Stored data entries
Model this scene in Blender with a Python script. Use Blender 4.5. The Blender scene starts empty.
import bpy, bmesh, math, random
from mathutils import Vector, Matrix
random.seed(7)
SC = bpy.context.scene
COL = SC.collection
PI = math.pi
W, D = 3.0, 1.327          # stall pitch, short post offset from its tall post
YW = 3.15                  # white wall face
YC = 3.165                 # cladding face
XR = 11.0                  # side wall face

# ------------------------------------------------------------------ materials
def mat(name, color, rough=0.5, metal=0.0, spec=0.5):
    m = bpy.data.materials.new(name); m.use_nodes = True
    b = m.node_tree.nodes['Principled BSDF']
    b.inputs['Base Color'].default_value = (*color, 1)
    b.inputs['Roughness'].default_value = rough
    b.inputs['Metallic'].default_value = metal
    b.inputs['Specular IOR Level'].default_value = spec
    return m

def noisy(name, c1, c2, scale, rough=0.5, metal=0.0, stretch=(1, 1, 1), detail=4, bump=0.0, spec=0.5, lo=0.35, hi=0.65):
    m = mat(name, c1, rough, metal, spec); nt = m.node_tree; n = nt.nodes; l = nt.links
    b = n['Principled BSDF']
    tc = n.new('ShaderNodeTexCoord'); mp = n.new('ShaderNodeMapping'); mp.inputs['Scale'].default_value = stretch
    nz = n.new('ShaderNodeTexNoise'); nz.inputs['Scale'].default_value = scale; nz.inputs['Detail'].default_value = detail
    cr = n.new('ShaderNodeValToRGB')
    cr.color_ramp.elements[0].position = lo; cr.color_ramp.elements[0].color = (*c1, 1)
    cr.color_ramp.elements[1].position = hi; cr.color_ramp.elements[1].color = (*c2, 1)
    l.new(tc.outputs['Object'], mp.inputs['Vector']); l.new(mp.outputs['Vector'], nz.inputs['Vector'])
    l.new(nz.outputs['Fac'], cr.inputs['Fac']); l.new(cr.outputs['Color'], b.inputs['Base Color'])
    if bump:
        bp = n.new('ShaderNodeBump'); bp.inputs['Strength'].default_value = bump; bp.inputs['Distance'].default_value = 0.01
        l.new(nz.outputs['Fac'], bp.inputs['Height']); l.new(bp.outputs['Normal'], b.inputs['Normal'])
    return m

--

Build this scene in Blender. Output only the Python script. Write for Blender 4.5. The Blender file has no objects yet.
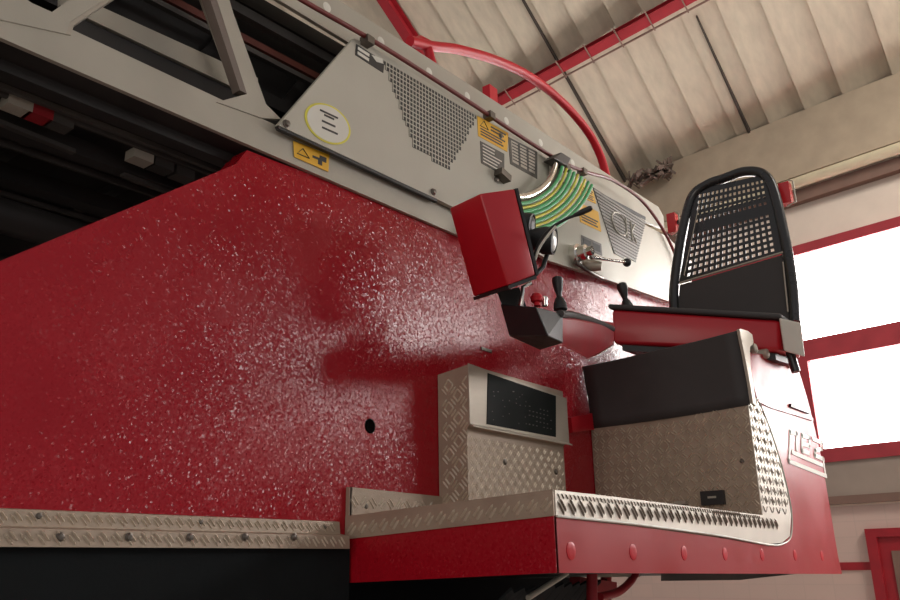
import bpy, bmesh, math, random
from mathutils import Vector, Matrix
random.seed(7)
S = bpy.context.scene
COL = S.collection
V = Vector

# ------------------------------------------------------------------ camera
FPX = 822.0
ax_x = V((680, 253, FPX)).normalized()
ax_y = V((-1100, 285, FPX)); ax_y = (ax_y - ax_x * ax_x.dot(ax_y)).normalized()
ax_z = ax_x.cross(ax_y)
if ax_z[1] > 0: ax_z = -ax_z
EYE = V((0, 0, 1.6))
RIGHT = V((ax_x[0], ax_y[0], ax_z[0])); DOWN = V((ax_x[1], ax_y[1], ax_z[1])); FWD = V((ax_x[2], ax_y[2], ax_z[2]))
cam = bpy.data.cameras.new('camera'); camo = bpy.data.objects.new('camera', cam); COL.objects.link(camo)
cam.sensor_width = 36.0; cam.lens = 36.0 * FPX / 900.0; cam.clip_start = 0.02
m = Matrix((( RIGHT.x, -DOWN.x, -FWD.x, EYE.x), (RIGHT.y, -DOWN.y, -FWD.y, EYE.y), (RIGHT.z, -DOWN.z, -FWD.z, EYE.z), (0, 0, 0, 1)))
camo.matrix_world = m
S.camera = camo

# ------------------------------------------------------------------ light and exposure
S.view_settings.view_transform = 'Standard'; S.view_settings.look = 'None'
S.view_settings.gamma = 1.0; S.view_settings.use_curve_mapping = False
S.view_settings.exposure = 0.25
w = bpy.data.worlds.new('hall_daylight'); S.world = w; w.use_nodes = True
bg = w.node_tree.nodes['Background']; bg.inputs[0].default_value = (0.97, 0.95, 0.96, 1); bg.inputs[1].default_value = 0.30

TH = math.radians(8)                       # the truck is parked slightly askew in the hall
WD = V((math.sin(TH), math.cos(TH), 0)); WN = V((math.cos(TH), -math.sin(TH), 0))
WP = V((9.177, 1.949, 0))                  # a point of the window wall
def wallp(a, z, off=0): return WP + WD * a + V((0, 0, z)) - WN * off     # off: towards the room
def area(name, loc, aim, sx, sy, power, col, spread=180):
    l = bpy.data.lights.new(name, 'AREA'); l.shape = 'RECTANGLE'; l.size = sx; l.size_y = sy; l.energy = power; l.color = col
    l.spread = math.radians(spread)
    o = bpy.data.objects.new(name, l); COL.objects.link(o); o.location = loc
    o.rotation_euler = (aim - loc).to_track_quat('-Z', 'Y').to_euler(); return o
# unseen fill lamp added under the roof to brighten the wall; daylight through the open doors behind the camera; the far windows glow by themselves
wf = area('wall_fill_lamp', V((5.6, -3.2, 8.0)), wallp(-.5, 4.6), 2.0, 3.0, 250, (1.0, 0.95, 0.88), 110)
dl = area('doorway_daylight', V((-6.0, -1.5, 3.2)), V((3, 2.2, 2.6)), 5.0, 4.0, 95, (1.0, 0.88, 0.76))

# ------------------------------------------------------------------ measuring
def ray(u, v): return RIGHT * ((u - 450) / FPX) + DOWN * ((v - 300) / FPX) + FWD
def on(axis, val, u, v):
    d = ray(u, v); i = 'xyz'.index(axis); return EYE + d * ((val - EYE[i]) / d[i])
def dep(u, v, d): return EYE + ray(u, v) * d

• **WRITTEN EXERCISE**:
Extract the run of lines that opens with the line containing "Model this scene" and closes with the line containing "side wall face"; reproduce it exactly and add nothing.

• **SOLUTION TO THE PROBLEM**:
Model this scene in Blender with a Python script. Use Blender 4.5. The Blender scene starts empty.
import bpy, bmesh, math, random
from mathutils import Vector, Matrix
random.seed(7)
SC = bpy.context.scene
COL = SC.collection
PI = math.pi
W, D = 3.0, 1.327          # stall pitch, short post offset from its tall post
YW = 3.15                  # white wall face
YC = 3.165                 # cladding face
XR = 11.0                  # side wall face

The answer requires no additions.